Coworking spaces provider WeWork emerged from bankruptcy on Tuesday after completing its global restructuring process. The company announced on the same day that Cushman & Wakefield executive John Santora will take over as its new CEO.
WeWork filed for bankruptcy in November after accumulating substantial debt due to expensive leases and low occupancy. The company then transformed its real estate portfolio, “successfully renegotiating” over 190 leases while also exiting 170 locations branded as “unprofitable.” As a result, its annual rent and tenancy expenses were lowered by $800 million, while WeWork estimates that its total future rent expenses went down by more than $12 billion.
Additionally, WeWork transferred equity to real estate tech firm Yardi Systems, which will now hold a 60% stake in the company and a group of lenders.
“I firmly believe that flexible work is no longer just an option, but rather a strategic imperative for companies wanting to maximize the efficiency of their real estate footprint, as well as their dynamic workforce,” Santora said in a statement shared by WeWork. “While there is much work to do, with these supportive, structural trends and a restructured organization in place, I could not be more confident in our future, and I am energized and excited by the challenge that lies ahead.”

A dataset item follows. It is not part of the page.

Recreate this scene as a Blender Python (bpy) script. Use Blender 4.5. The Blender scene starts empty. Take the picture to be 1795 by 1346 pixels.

Founded in 2010, WeWork was once among the most promising startups in the U.S., being valued at $47 billion at one point. However, doubts about the company’s ability to turn a profit, as well as other issues, caused it to fail in its initial public offering (IPO) in 2019. WeWork became a public company in 2021 through a special-purpose acquisition company. By 2023, the company’s shares dropped below $1 per share and was valued at $360.9 million.